(by Stephen Dinan, WashingtonTimes.com) – President Bush yesterday signed a bill establishing civilian nuclear ties with India, a dramatic break in three decades of U.S. nonproliferation policy but a step that the Bush administration said will closer bind both nations and redraw the balance of power in Asia.
“After 30 years outside the system, India will now operate its civilian nuclear energy program under internationally accepted guidelines — and the world is going to be safer as a result,” Mr. Bush said, signing legislation that could allow U.S. nuclear technology to be shared with India for nonmilitary purposes.
As the president’s push to establish democracies sputters in the Middle East, the India agreement gives him a major international diplomatic accomplishment in another part of the world. Undersecretary of State R. Nicholas Burns called it one of the most important strategic accomplishments of Mr. Bush’s tenure.
“The real importance of the legislation the president is signing today is not just the nuclear aspect; it’s the wider implications for the benefit to the United States strategically of having this huge democratic power now very close to the United States and us close to them,” he said.
Those new ties come as the United States tries to manage relations with Pakistan and figure out a way to deal with China — both of which see India as a competitor.
The deal had overwhelming support in Congress, passing last week in the Senate by unanimous consent and in the House by 330-59.
Opponents, though, said the agreement marks a retreat in the United States’ stated goal of containing nuclear proliferation. Rep. Edward J. Markey, Massachusetts Democrat, called it “an historic mistake.”
“It has shredded the nuclear Non-Proliferation Treaty; it has emboldened Iran’s nuclear-weapons program and has vastly increased India’s capacity to make nuclear weapons to 40 to 50 nuclear bombs per year from two to three nuclear bombs per year,” he said.
And Michael Krepon, a former arms-control official, said the deal opens the door to other nations helping Iran or Pakistan bolster their nuclear programs.

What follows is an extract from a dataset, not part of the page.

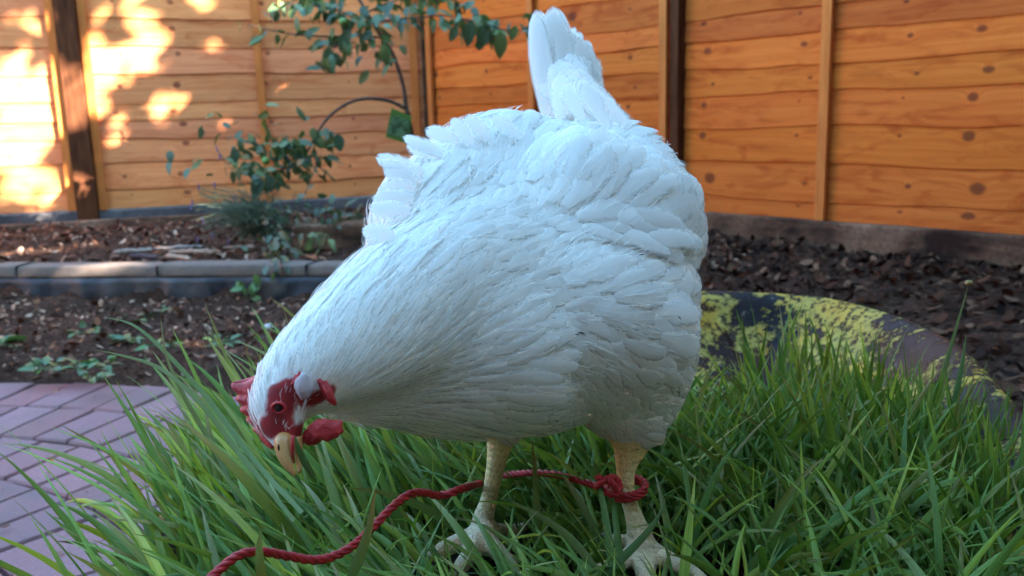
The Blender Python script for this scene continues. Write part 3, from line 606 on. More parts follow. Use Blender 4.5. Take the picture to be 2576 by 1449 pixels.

“You can count on this happening. You can count on China demanding an exception for Pakistan. And you can count on Russia down the road demanding an exception for Iran,” said Mr. Krepon, who is also co-founder of the Henry L. Stimson Center, an international affairs institute. “The export-control system that we rely upon for nonproliferation has taken a big hit with this deal.”
The Indian government says the deal erodes the international controls over its nuclear program — but sees that as a good thing.
“Eventually, our objective is that technology denial regimes that have targeted India for so many decades must be dismantled so that our national development is unimpeded,” the minister of external affairs, Shri Pranab Mukherjee, told parliament last week, according to the Hindu newspaper.
He also said India will ignore provisions that Congress attached to the nuclear agreement urging India to stop cooperation with Iran on that nation’s nuclear program.
“The conduct of foreign policy determined solely by our national interests is our sovereign right,” he said.
India conducted its first nuclear test in 1974, then tested a thermonuclear bomb in May 1998, prompting Pakistan to conduct a series of tests about two weeks later.
India has refused to sign the Non-Proliferation Treaty and the Comprehensive Nuclear Test Ban Treaty and has rejected full International Atomic Energy Agency safeguards on its nuclear facilities.
Previously, those had been conditions for U.S. nuclear cooperation, but the Bush administration announced in 2005 that it would drop those and work for a new deal with India.
The administration insisted that this is not a model for Iran, Pakistan or other nations claiming to want to expand their civilian nuclear programs.
“India is unique in that respect,” Mr. Burns said. “We have no plans whatsoever to provide this kind of legislation for any other country, including Pakistan.”
Yesterday’s signing is just the first step in a process before U.S. technology can be transferred. Approval by the IAEA, a consensus from the 45-nation Nuclear Suppliers Group (NSG) and further cooperation agreements between the United States and India are still pending, although Mr. Burns said the bipartisan support for the bill in Congress is likely to sway NSG members who had raised questions.
The bill was passed based in part on the strength of growing power in the Indian-American community, and Mr. Bush invited many of those leaders to yesterday’s signing ceremony in the White House’s East Room.
Mr. Bush said the bill should strengthen ties between two nations that should be natural allies, declaring that “the rivalries that once kept our nations apart are no more.”
He noted that India and the United States are the world’s two biggest democracies, both are committed to open societies, and both have suffered from terrorist attacks and are fighting in a war against terrorism.
The president said that in addition to bringing India under some international safeguards, the deal will also boost alternatives to fossil fuels in India and cut down on greenhouse gas emissions.